If you want the quieter Everglades
The airboat is the thrill-ride version of the Everglades, and I'm glad I did it — but the national park itself offers slower magic, and if you have a second day, take it. At Shark Valley, off the Tamiami Trail, a flat 15-mile paved loop runs deep into the sawgrass; you can rent a bike or ride the guided tram to an observation tower with a 360-degree view over the river of grass (park entry is charged per vehicle, roughly $35, good for a week). And the Anhinga Trail near the Homestead entrance packs more visible wildlife into a half-mile boardwalk than anywhere I've been in the US — gators, turtles, garfish, and birds at unbothered close range. Local color: vultures at the Anhinga parking lot are infamous for eating windshield wipers and rubber door seals, and the park lends out tarps to cover your car. I thought it was a joke. It is not a joke.
Practical notes from my day
- When to go: the dry season, roughly December through April, is everything — wildlife concentrates around remaining water, mosquitoes are tolerable, and humidity is humane. Summer is hot, buggy, and thundery (though the clouds are spectacular).

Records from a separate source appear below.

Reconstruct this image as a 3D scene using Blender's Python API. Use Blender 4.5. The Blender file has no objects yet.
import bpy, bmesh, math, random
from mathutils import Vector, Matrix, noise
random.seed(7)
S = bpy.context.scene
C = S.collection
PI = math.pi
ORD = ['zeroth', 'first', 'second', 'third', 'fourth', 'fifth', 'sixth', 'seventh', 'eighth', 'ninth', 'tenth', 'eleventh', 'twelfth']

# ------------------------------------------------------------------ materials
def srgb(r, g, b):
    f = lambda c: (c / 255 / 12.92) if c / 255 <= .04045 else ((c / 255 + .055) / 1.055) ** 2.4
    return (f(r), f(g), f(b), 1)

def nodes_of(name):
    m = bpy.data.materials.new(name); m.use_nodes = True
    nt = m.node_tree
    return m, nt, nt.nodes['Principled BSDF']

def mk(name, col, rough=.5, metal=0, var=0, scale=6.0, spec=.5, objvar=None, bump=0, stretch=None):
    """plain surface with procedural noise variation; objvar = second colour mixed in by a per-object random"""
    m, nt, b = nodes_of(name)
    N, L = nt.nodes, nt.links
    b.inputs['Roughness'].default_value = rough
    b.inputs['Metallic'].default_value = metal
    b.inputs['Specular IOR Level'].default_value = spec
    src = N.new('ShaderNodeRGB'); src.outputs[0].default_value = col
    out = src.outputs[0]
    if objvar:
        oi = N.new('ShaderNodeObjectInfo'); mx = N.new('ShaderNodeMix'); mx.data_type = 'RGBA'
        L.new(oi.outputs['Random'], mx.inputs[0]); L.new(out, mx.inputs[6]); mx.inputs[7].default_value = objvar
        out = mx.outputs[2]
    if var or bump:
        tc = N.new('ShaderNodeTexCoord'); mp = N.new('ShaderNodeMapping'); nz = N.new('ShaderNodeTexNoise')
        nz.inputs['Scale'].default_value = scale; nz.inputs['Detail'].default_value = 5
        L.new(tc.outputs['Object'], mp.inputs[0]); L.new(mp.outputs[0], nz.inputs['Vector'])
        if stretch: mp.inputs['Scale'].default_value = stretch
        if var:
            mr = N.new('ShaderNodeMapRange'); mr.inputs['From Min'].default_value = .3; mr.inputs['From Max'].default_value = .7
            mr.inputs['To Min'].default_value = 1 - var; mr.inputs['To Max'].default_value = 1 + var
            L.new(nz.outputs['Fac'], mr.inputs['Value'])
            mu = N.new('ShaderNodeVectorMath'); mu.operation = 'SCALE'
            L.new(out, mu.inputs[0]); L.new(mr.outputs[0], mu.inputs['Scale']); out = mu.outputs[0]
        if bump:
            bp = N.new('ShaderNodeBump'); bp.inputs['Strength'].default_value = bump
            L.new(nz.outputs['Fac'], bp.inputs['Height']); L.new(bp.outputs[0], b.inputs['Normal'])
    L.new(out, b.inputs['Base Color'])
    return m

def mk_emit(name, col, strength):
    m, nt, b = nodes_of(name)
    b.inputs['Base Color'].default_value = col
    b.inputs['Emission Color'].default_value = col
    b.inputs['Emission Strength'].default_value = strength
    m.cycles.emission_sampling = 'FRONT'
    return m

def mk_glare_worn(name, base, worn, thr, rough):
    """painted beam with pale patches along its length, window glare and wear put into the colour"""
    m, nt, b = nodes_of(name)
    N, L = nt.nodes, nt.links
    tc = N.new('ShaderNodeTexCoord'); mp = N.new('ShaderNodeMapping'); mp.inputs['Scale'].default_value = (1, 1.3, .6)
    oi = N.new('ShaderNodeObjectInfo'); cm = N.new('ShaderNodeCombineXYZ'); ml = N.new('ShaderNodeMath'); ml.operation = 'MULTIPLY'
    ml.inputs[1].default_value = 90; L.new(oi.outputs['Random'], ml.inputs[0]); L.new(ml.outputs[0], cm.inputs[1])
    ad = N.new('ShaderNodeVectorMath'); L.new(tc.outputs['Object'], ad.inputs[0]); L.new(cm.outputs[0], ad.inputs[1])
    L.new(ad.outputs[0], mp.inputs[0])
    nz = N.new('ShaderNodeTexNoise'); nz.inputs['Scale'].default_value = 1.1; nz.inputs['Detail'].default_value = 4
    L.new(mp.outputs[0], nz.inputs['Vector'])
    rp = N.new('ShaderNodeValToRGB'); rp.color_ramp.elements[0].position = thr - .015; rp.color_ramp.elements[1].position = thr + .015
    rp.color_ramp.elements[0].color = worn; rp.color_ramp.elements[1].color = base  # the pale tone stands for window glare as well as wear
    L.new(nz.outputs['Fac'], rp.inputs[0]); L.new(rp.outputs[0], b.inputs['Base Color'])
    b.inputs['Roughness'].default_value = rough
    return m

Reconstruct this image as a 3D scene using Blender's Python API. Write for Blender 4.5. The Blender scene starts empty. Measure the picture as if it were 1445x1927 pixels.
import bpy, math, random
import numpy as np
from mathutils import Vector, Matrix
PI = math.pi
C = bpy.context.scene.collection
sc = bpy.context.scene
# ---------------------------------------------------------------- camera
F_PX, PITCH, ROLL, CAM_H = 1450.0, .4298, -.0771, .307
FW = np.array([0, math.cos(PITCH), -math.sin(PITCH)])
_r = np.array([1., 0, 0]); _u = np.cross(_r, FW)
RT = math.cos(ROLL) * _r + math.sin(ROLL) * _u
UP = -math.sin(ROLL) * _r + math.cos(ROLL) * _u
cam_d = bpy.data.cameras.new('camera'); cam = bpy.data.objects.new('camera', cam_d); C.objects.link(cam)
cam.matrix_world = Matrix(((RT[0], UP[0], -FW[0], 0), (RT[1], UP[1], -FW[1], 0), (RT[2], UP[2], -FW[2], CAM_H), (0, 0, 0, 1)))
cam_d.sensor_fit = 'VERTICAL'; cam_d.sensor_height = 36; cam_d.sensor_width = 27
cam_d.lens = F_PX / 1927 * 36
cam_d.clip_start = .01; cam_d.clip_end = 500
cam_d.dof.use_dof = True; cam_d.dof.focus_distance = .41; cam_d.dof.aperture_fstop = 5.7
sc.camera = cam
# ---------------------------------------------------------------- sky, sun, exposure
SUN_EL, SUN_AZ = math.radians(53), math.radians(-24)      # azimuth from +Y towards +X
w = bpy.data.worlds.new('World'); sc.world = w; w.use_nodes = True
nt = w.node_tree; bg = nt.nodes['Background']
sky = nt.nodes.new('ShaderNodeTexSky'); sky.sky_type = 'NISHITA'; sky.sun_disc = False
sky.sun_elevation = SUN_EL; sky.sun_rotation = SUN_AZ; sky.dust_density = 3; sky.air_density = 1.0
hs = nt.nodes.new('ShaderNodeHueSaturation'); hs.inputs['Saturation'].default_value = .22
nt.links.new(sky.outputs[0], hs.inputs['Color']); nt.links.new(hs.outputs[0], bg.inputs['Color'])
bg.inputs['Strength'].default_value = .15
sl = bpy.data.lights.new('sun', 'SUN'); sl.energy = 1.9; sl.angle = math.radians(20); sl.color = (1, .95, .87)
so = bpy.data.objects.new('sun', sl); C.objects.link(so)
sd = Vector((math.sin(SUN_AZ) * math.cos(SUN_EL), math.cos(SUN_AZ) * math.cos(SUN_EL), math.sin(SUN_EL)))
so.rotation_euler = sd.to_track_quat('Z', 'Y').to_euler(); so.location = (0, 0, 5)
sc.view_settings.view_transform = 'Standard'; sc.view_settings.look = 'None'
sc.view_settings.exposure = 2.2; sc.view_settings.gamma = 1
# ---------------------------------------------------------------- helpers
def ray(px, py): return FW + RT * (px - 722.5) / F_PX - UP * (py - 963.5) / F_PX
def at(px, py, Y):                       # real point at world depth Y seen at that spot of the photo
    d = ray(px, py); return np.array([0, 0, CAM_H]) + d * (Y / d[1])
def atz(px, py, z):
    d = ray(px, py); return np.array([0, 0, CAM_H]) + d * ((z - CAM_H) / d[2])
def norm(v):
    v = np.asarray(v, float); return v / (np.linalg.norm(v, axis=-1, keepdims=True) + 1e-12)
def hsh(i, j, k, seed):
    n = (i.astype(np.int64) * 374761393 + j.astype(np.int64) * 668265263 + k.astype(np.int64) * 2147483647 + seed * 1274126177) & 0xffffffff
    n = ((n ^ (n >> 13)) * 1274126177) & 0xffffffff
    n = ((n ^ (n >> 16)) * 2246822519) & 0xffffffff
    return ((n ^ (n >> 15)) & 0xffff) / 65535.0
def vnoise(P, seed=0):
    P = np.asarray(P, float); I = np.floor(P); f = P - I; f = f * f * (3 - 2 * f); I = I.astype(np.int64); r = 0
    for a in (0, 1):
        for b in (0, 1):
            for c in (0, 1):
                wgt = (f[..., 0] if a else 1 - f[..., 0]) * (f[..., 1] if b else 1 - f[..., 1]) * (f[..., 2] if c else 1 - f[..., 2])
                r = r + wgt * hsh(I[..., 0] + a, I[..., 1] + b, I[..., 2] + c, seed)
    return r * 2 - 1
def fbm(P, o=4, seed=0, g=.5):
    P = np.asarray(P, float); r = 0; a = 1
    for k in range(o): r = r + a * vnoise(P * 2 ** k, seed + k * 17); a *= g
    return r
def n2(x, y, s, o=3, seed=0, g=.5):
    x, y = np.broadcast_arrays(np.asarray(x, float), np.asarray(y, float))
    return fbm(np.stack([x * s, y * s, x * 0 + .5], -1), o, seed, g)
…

- Getting there: you'll want a car. Everglades Holiday Park is about 30–45 minutes from both Fort Lauderdale and Miami; Shark Valley is under an hour west of Miami.
- Bring: real sunscreen, sunglasses (airboats generate their own wind), bug spray for any walking trails, and a hat that won't blow off. There is no shade on the water.
- Money-saver: if you only do one paid thing, the airboat is the memory; if you only do one free-ish thing, the Anhinga Trail on a dry-season morning beats it for wildlife-per-minute.